**RECORDED DATA**
** Begin **
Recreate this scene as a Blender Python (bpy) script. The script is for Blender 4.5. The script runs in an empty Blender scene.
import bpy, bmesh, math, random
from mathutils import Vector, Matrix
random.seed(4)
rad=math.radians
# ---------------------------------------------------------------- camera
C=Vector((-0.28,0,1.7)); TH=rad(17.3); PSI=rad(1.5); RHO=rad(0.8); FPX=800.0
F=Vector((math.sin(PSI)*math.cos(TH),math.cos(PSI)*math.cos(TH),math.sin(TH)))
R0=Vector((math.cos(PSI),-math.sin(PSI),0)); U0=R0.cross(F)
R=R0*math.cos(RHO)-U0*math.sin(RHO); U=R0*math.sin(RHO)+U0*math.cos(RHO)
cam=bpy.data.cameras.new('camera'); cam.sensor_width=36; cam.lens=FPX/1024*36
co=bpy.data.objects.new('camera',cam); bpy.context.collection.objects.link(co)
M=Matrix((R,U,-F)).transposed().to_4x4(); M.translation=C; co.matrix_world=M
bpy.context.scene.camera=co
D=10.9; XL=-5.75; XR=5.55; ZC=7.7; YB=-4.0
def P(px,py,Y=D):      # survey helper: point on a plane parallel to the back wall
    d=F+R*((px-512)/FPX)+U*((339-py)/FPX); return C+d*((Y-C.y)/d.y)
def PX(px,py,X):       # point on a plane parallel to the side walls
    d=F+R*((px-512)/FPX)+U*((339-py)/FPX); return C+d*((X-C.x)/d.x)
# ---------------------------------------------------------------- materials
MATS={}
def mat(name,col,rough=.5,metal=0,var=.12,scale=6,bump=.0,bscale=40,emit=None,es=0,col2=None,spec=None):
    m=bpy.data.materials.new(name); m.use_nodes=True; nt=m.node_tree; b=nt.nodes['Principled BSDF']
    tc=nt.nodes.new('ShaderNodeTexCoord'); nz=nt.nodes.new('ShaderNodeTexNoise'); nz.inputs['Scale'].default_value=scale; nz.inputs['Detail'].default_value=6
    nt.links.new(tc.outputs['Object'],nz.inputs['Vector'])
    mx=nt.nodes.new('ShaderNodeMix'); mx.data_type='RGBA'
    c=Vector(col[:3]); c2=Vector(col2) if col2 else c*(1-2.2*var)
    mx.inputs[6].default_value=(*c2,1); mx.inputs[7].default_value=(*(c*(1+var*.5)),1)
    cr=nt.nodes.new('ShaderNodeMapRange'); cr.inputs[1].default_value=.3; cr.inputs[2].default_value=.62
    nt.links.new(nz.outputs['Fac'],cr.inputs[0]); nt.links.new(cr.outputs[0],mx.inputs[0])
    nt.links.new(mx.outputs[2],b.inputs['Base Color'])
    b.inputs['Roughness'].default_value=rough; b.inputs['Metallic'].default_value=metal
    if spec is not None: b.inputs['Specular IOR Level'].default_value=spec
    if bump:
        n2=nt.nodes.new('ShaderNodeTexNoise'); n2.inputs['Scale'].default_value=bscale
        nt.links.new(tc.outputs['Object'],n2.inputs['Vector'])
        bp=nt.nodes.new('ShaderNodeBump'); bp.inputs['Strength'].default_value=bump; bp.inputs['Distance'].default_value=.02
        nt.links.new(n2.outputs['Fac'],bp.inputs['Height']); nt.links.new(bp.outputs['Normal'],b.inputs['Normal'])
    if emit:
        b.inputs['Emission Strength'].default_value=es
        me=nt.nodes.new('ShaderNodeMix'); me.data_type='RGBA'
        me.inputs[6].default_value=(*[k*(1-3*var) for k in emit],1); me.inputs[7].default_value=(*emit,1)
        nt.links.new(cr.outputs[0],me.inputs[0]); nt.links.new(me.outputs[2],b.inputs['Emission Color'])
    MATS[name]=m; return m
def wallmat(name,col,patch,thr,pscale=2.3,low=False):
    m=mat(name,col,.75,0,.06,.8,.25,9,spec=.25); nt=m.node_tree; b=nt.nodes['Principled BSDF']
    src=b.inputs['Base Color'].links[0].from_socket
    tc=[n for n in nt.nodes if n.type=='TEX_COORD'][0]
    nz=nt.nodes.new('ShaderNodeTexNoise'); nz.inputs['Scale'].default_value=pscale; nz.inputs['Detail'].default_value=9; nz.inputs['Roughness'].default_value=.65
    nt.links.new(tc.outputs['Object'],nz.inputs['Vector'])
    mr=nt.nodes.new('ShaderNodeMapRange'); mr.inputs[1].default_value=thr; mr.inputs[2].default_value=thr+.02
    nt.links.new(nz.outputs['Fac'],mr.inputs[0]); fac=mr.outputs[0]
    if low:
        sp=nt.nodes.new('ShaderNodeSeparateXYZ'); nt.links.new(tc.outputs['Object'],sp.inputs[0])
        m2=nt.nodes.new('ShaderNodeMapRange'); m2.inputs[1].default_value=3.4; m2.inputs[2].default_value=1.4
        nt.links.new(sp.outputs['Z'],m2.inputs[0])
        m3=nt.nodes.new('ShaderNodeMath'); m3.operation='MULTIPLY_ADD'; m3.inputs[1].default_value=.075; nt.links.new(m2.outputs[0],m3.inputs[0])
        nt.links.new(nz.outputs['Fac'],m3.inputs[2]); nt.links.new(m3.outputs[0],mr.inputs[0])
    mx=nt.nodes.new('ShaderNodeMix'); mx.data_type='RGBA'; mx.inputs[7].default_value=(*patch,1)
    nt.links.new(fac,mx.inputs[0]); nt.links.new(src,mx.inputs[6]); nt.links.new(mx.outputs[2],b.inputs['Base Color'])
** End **
**CHALLENGE**
Faithfully transcribe the whole of the data.

**ANSWER FOR THIS EXERCISE**
Recreate this scene as a Blender Python (bpy) script. The script is for Blender 4.5. The script runs in an empty Blender scene.
import bpy, bmesh, math, random
from mathutils import Vector, Matrix
random.seed(4)
rad=math.radians
# ---------------------------------------------------------------- camera
C=Vector((-0.28,0,1.7)); TH=rad(17.3); PSI=rad(1.5); RHO=rad(0.8); FPX=800.0
F=Vector((math.sin(PSI)*math.cos(TH),math.cos(PSI)*math.cos(TH),math.sin(TH)))
R0=Vector((math.cos(PSI),-math.sin(PSI),0)); U0=R0.cross(F)
R=R0*math.cos(RHO)-U0*math.sin(RHO); U=R0*math.sin(RHO)+U0*math.cos(RHO)
cam=bpy.data.cameras.new('camera'); cam.sensor_width=36; cam.lens=FPX/1024*36
co=bpy.data.objects.new('camera',cam); bpy.context.collection.objects.link(co)
M=Matrix((R,U,-F)).transposed().to_4x4(); M.translation=C; co.matrix_world=M
bpy.context.scene.camera=co
D=10.9; XL=-5.75; XR=5.55; ZC=7.7; YB=-4.0
def P(px,py,Y=D):      # survey helper: point on a plane parallel to the back wall
    d=F+R*((px-512)/FPX)+U*((339-py)/FPX); return C+d*((Y-C.y)/d.y)
def PX(px,py,X):       # point on a plane parallel to the side walls
    d=F+R*((px-512)/FPX)+U*((339-py)/FPX); return C+d*((X-C.x)/d.x)
# ---------------------------------------------------------------- materials
MATS={}
def mat(name,col,rough=.5,metal=0,var=.12,scale=6,bump=.0,bscale=40,emit=None,es=0,col2=None,spec=None):
    m=bpy.data.materials.new(name); m.use_nodes=True; nt=m.node_tree; b=nt.nodes['Principled BSDF']
    tc=nt.nodes.new('ShaderNodeTexCoord'); nz=nt.nodes.new('ShaderNodeTexNoise'); nz.inputs['Scale'].default_value=scale; nz.inputs['Detail'].default_value=6
    nt.links.new(tc.outputs['Object'],nz.inputs['Vector'])
    mx=nt.nodes.new('ShaderNodeMix'); mx.data_type='RGBA'
    c=Vector(col[:3]); c2=Vector(col2) if col2 else c*(1-2.2*var)
    mx.inputs[6].default_value=(*c2,1); mx.inputs[7].default_value=(*(c*(1+var*.5)),1)
    cr=nt.nodes.new('ShaderNodeMapRange'); cr.inputs[1].default_value=.3; cr.inputs[2].default_value=.62
    nt.links.new(nz.outputs['Fac'],cr.inputs[0]); nt.links.new(cr.outputs[0],mx.inputs[0])
    nt.links.new(mx.outputs[2],b.inputs['Base Color'])
    b.inputs['Roughness'].default_value=rough; b.inputs['Metallic'].default_value=metal
    if spec is not None: b.inputs['Specular IOR Level'].default_value=spec
    if bump:
        n2=nt.nodes.new('ShaderNodeTexNoise'); n2.inputs['Scale'].default_value=bscale
        nt.links.new(tc.outputs['Object'],n2.inputs['Vector'])
        bp=nt.nodes.new('ShaderNodeBump'); bp.inputs['Strength'].default_value=bump; bp.inputs['Distance'].default_value=.02
        nt.links.new(n2.outputs['Fac'],bp.inputs['Height']); nt.links.new(bp.outputs['Normal'],b.inputs['Normal'])
    if emit:
        b.inputs['Emission Strength'].default_value=es
        me=nt.nodes.new('ShaderNodeMix'); me.data_type='RGBA'
        me.inputs[6].default_value=(*[k*(1-3*var) for k in emit],1); me.inputs[7].default_value=(*emit,1)
        nt.links.new(cr.outputs[0],me.inputs[0]); nt.links.new(me.outputs[2],b.inputs['Emission Color'])
    MATS[name]=m; return m
def wallmat(name,col,patch,thr,pscale=2.3,low=False):
    m=mat(name,col,.75,0,.06,.8,.25,9,spec=.25); nt=m.node_tree; b=nt.nodes['Principled BSDF']
    src=b.inputs['Base Color'].links[0].from_socket
    tc=[n for n in nt.nodes if n.type=='TEX_COORD'][0]
    nz=nt.nodes.new('ShaderNodeTexNoise'); nz.inputs['Scale'].default_value=pscale; nz.inputs['Detail'].default_value=9; nz.inputs['Roughness'].default_value=.65
    nt.links.new(tc.outputs['Object'],nz.inputs['Vector'])
    mr=nt.nodes.new('ShaderNodeMapRange'); mr.inputs[1].default_value=thr; mr.inputs[2].default_value=thr+.02
    nt.links.new(nz.outputs['Fac'],mr.inputs[0]); fac=mr.outputs[0]
    if low:
        sp=nt.nodes.new('ShaderNodeSeparateXYZ'); nt.links.new(tc.outputs['Object'],sp.inputs[0])
        m2=nt.nodes.new('ShaderNodeMapRange'); m2.inputs[1].default_value=3.4; m2.inputs[2].default_value=1.4
        nt.links.new(sp.outputs['Z'],m2.inputs[0])
        m3=nt.nodes.new('ShaderNodeMath'); m3.operation='MULTIPLY_ADD'; m3.inputs[1].default_value=.075; nt.links.new(m2.outputs[0],m3.inputs[0])
        nt.links.new(nz.outputs['Fac'],m3.inputs[2]); nt.links.new(m3.outputs[0],mr.inputs[0])
    mx=nt.nodes.new('ShaderNodeMix'); mx.data_type='RGBA'; mx.inputs[7].default_value=(*patch,1)
    nt.links.new(fac,mx.inputs[0]); nt.links.new(src,mx.inputs[6]); nt.links.new(mx.outputs[2],b.inputs['Base Color'])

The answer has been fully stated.